╭─ Data supplied

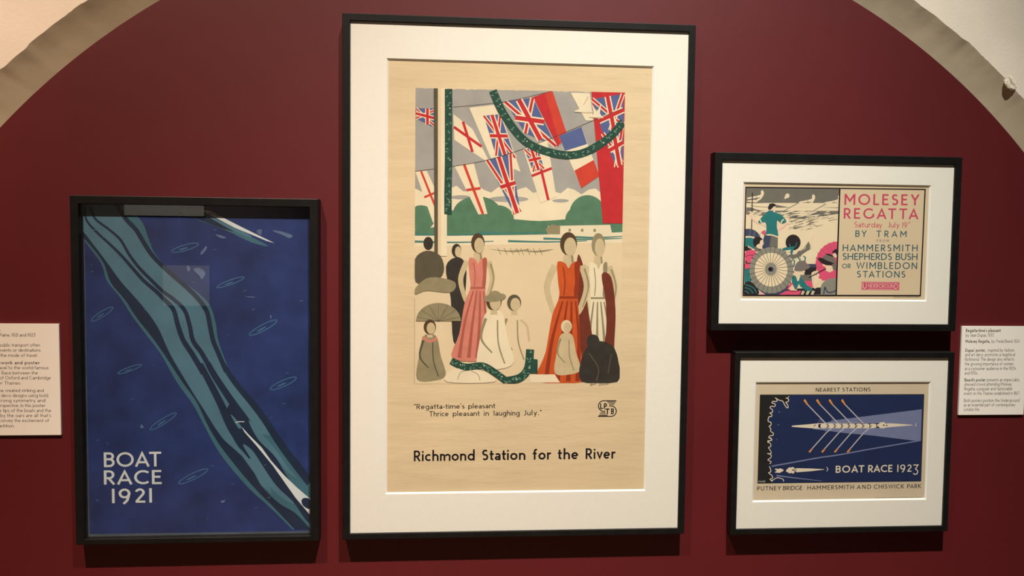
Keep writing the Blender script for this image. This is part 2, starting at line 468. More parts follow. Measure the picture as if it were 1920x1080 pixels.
def framed(name, label, outer, rails, depth, rebate, glass_y, mount=None, backing_y=-0.010):
    x0, x1, z0, z1 = outer; l, r, b, t = rails
    org = ((x0+x1)/2, 0.0, z0)
    root = thing(name, label, 'picture', org, 'framed posters on the red wall')
    def ins(k, y): return (x0+l*k, x1-r*k, z0+b*k, z1-t*k, y)
    e = 0.0012
    prof = [ins(0, -0.0005), (x0, x1, z0, z1, -depth+e), (x0+e*.4, x1-e*.4, z0+e*.4, z1-e*.4, -depth+e*.35), (x0+e, x1-e, z0+e, z1-e, -depth)]
    ix0, ix1, iz0, iz1, _ = ins(1, 0)
    prof += [(ix0-e, ix1+e, iz0-e, iz1+e, -depth), (ix0-e*.3, ix1+e*.3, iz0-e*.3, iz1+e*.3, -depth+e*.35), (ix0, ix1, iz0, iz1, -depth+e), (ix0, ix1, iz0, iz1, -0.0005)]
    V, F = rect_ring(prof + [prof[0]])
    link_mesh('frame', V, F, M_FRAME, root, origin=org)
    link_mesh('backing_board', *box_mesh(ix0, ix1, backing_y, -0.001, iz0, iz1), M_BACKING, root, origin=org)
    g = link_mesh('glazing', *box_mesh(ix0+.0003, ix1-.0003, glass_y, glass_y+0.002, iz0+.0003, iz1-.0003), GLASS, root, origin=org)
    if mount:
        my, wx0, wx1, wz0, wz1, thick = mount
        V, F = rect_ring([(ix0+.0002, ix1-.0002, iz0+.0002, iz1-.0002, my+thick), (ix0+.0002, ix1-.0002, iz0+.0002, iz1-.0002, my), (wx0-.0012, wx1+.0012, wz0-.0012, wz1+.0012, my)])
        mt = link_mesh('mount', V, F, M_MAT, root, origin=org)
        w = thick*0.85
        V, F = rect_ring([(wx0-.0012, wx1+.0012, wz0-.0012, wz1+.0012, my), (wx0+w, wx1-w, wz0+w, wz1-w, my+thick)])
        bv = link_mesh('bevelled_edge', V, F, M_CORE, mt, origin=org)
        bv.parent = mt
        for v in bv.data.vertices: pass
    return root, org

def sheet(root, org, x0, x1, z0, z1, y, m, name='poster'):
    return link_mesh(name, *box_mesh(x0, x1, y, y+0.0004, z0, z1), m, root, origin=org)
# ------------------------------------------------------------------ left: blue poster, deep frame without a mount
ZB = EYE
LB = [-0.8695, -0.3190, ZB-0.6890, ZB+0.1135]
rootL, orgL = framed('framed_poster', 'black framed dark blue poster with a teal stream, without mount, leftmost of the four pictures', LB, (.0185, .0195, .0125, .0190), 0.033, 0.016, -0.0285, backing_y=-0.0150)
B_BLUE = mat('deep_blue_ink', ink((38, 48, 84), EL), rough=0.7, vary=0.30, scale=14.0)
B_EDGE = mat('worn_grey_paper', ink((84, 82, 80), EL), rough=0.9, vary=0.2, scale=40)
B_TEAL = mat('teal_ink', ink((84, 110, 112), EL), rough=0.7, vary=0.12, scale=14.0)
B_PALE = mat('sea_green_ink', ink((66, 98, 98), EL), rough=0.7, vary=0.10, scale=14.0)
B_DARK = mat('blue_black_ink', ink((27, 39, 54), EL), rough=0.7, vary=0.15, scale=14.0)
B_RING = mat('grey_teal_ink', ink((70, 100, 116), EL), rough=0.7, vary=0.15, scale=30.0)
B_CREAM = mat('cream_ink', ink((226, 205, 180), EL), rough=0.8, vary=0.05, scale=30.0)
B_SPECK = mat('bare_paper_fleck', ink((98, 104, 120), EL), rough=0.9, vary=0.2, scale=60.0)
shL = sheet(rootL, orgL, LB[0]+.0188, LB[1]-.0198, LB[2]+.0128, LB[3]-.0193, -0.0160, B_EDGE)
pr = Print(-0.0160)
pr.part = 'picture'
x0, x1, z0, z1 = LB[0]+.0188, LB[1]-.0198, LB[2]+.0128, LB[3]-.0193
pr.clip = (x0+.0012, z0+.001, x1-.0008, z1)
pr.add([(x0+.004, z0+.0060), (x1-.0015, z0+.0050), (x1-.0015, z1), (x0+.004, z1)], [(0, 1, 2, 3)], B_BLUE)
UPz, DN = (100, 360, 3.177), (100, 700, 2.842)
def px(tr, pts): return [(tr[0]+x/tr[2], tr[1]+y/tr[2]) for x, y in pts]
left = px(UPz, [(150, 90), (165, 250), (205, 315), (285, 425), (320, 530), (400, 630), (470, 740), (560, 860), (640, 965)]) + px(DN, [(660, 50), (740, 160), (800, 270), (870, 400), (960, 520), (1060, 630), (1150, 710), (1275, 832)])
right = px(UPz, [(455, 60), (490, 130), (540, 200), (590, 340), (650, 420), (740, 510), (850, 590), (930, 670), (967, 780), (977, 860), (1000, 940), (1040, 1040)]) + px(DN, [(960, 30), (1060, 160), (1150, 270), (1210, 350), (1290, 450), (1370, 562)])
L_, R_ = spline(left, False, 4), spline(right, False, 4)
pr.poly(L_ + px(DN, [(1370, 832)]) + R_[::-1], B_PALE)
# broad dark ribbon down the left flank
d1l = px(UPz, [(165, 262), (218, 316), (300, 425), (342, 540), (425, 640), (490, 740), (580, 855), (655, 960)]) + px(DN, [(690, 50), (765, 155), (822, 275), (885, 380), (985, 510), (1085, 625), (1180, 720), (1285, 832)])
d1r = px(UPz, [(165, 215), (195, 255), (320, 420), (400, 530), (480, 620), (560, 715), (625, 810), (672, 915), (715, 1000)]) + px(DN, [(742, 100), (800, 190), (862, 290), (915, 360), (1005, 440), (1070, 530), (1110, 600), (1200, 690), (1290, 745), (1370, 830)])
pr.poly(spline(d1l, False, 4) + px(DN, [(1370, 832)]) + spline(d1r, False, 4)[::-1], B_DARK)
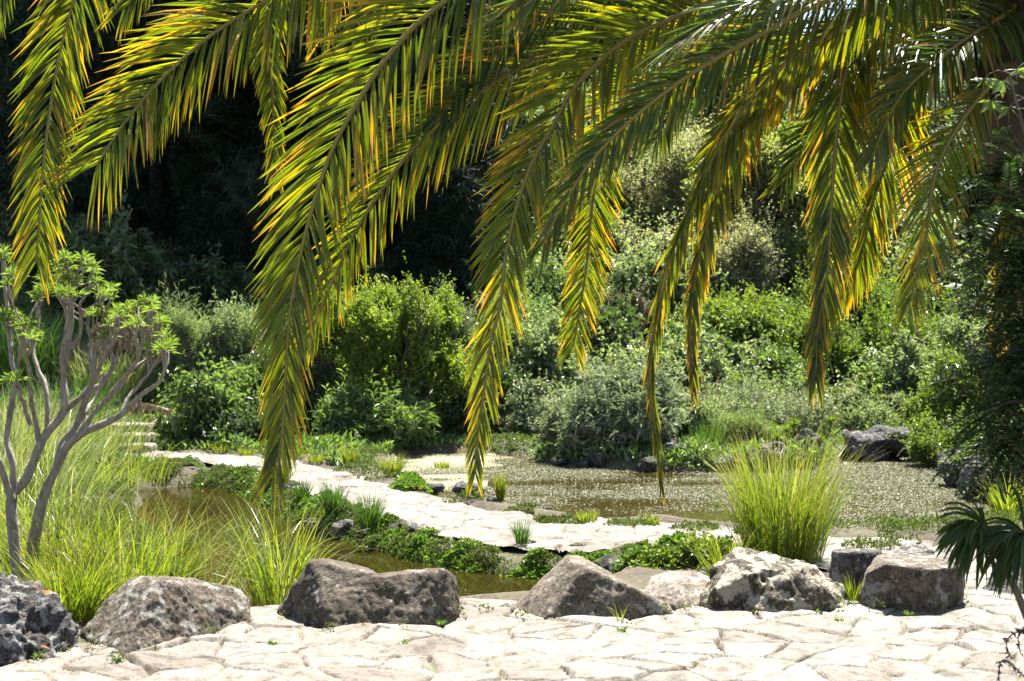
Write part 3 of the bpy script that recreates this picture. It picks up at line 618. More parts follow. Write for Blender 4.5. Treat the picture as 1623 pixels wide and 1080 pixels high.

╰─

** What to produce **
An exact transcription of all the entries is required, without the pictures.

** Complete output **
Keep writing the Blender script for this image. This is part 2, starting at line 468. More parts follow. Measure the picture as if it were 1920x1080 pixels.
def framed(name, label, outer, rails, depth, rebate, glass_y, mount=None, backing_y=-0.010):
    x0, x1, z0, z1 = outer; l, r, b, t = rails
    org = ((x0+x1)/2, 0.0, z0)
    root = thing(name, label, 'picture', org, 'framed posters on the red wall')
    def ins(k, y): return (x0+l*k, x1-r*k, z0+b*k, z1-t*k, y)
    e = 0.0012
    prof = [ins(0, -0.0005), (x0, x1, z0, z1, -depth+e), (x0+e*.4, x1-e*.4, z0+e*.4, z1-e*.4, -depth+e*.35), (x0+e, x1-e, z0+e, z1-e, -depth)]
    ix0, ix1, iz0, iz1, _ = ins(1, 0)
    prof += [(ix0-e, ix1+e, iz0-e, iz1+e, -depth), (ix0-e*.3, ix1+e*.3, iz0-e*.3, iz1+e*.3, -depth+e*.35), (ix0, ix1, iz0, iz1, -depth+e), (ix0, ix1, iz0, iz1, -0.0005)]
    V, F = rect_ring(prof + [prof[0]])
    link_mesh('frame', V, F, M_FRAME, root, origin=org)
    link_mesh('backing_board', *box_mesh(ix0, ix1, backing_y, -0.001, iz0, iz1), M_BACKING, root, origin=org)
    g = link_mesh('glazing', *box_mesh(ix0+.0003, ix1-.0003, glass_y, glass_y+0.002, iz0+.0003, iz1-.0003), GLASS, root, origin=org)
    if mount:
        my, wx0, wx1, wz0, wz1, thick = mount
        V, F = rect_ring([(ix0+.0002, ix1-.0002, iz0+.0002, iz1-.0002, my+thick), (ix0+.0002, ix1-.0002, iz0+.0002, iz1-.0002, my), (wx0-.0012, wx1+.0012, wz0-.0012, wz1+.0012, my)])
        mt = link_mesh('mount', V, F, M_MAT, root, origin=org)
        w = thick*0.85
        V, F = rect_ring([(wx0-.0012, wx1+.0012, wz0-.0012, wz1+.0012, my), (wx0+w, wx1-w, wz0+w, wz1-w, my+thick)])
        bv = link_mesh('bevelled_edge', V, F, M_CORE, mt, origin=org)
        bv.parent = mt
        for v in bv.data.vertices: pass
    return root, org

def sheet(root, org, x0, x1, z0, z1, y, m, name='poster'):
    return link_mesh(name, *box_mesh(x0, x1, y, y+0.0004, z0, z1), m, root, origin=org)
# ------------------------------------------------------------------ left: blue poster, deep frame without a mount
ZB = EYE
LB = [-0.8695, -0.3190, ZB-0.6890, ZB+0.1135]
rootL, orgL = framed('framed_poster', 'black framed dark blue poster with a teal stream, without mount, leftmost of the four pictures', LB, (.0185, .0195, .0125, .0190), 0.033, 0.016, -0.0285, backing_y=-0.0150)
B_BLUE = mat('deep_blue_ink', ink((38, 48, 84), EL), rough=0.7, vary=0.30, scale=14.0)
B_EDGE = mat('worn_grey_paper', ink((84, 82, 80), EL), rough=0.9, vary=0.2, scale=40)
B_TEAL = mat('teal_ink', ink((84, 110, 112), EL), rough=0.7, vary=0.12, scale=14.0)
B_PALE = mat('sea_green_ink', ink((66, 98, 98), EL), rough=0.7, vary=0.10, scale=14.0)
B_DARK = mat('blue_black_ink', ink((27, 39, 54), EL), rough=0.7, vary=0.15, scale=14.0)
B_RING = mat('grey_teal_ink', ink((70, 100, 116), EL), rough=0.7, vary=0.15, scale=30.0)
B_CREAM = mat('cream_ink', ink((226, 205, 180), EL), rough=0.8, vary=0.05, scale=30.0)
B_SPECK = mat('bare_paper_fleck', ink((98, 104, 120), EL), rough=0.9, vary=0.2, scale=60.0)
shL = sheet(rootL, orgL, LB[0]+.0188, LB[1]-.0198, LB[2]+.0128, LB[3]-.0193, -0.0160, B_EDGE)
pr = Print(-0.0160)
pr.part = 'picture'
x0, x1, z0, z1 = LB[0]+.0188, LB[1]-.0198, LB[2]+.0128, LB[3]-.0193
pr.clip = (x0+.0012, z0+.001, x1-.0008, z1)
pr.add([(x0+.004, z0+.0060), (x1-.0015, z0+.0050), (x1-.0015, z1), (x0+.004, z1)], [(0, 1, 2, 3)], B_BLUE)
UPz, DN = (100, 360, 3.177), (100, 700, 2.842)
def px(tr, pts): return [(tr[0]+x/tr[2], tr[1]+y/tr[2]) for x, y in pts]
left = px(UPz, [(150, 90), (165, 250), (205, 315), (285, 425), (320, 530), (400, 630), (470, 740), (560, 860), (640, 965)]) + px(DN, [(660, 50), (740, 160), (800, 270), (870, 400), (960, 520), (1060, 630), (1150, 710), (1275, 832)])
right = px(UPz, [(455, 60), (490, 130), (540, 200), (590, 340), (650, 420), (740, 510), (850, 590), (930, 670), (967, 780), (977, 860), (1000, 940), (1040, 1040)]) + px(DN, [(960, 30), (1060, 160), (1150, 270), (1210, 350), (1290, 450), (1370, 562)])
L_, R_ = spline(left, False, 4), spline(right, False, 4)
pr.poly(L_ + px(DN, [(1370, 832)]) + R_[::-1], B_PALE)
# broad dark ribbon down the left flank
d1l = px(UPz, [(165, 262), (218, 316), (300, 425), (342, 540), (425, 640), (490, 740), (580, 855), (655, 960)]) + px(DN, [(690, 50), (765, 155), (822, 275), (885, 380), (985, 510), (1085, 625), (1180, 720), (1285, 832)])
d1r = px(UPz, [(165, 215), (195, 255), (320, 420), (400, 530), (480, 620), (560, 715), (625, 810), (672, 915), (715, 1000)]) + px(DN, [(742, 100), (800, 190), (862, 290), (915, 360), (1005, 440), (1070, 530), (1110, 600), (1200, 690), (1290, 745), (1370, 830)])
pr.poly(spline(d1l, False, 4) + px(DN, [(1370, 832)]) + spline(d1r, False, 4)[::-1], B_DARK)
Write part 3 of the bpy script that recreates this picture. It picks up at line 618. More parts follow. Write for Blender 4.5. Treat the picture as 1623 pixels wide and 1080 pixels high.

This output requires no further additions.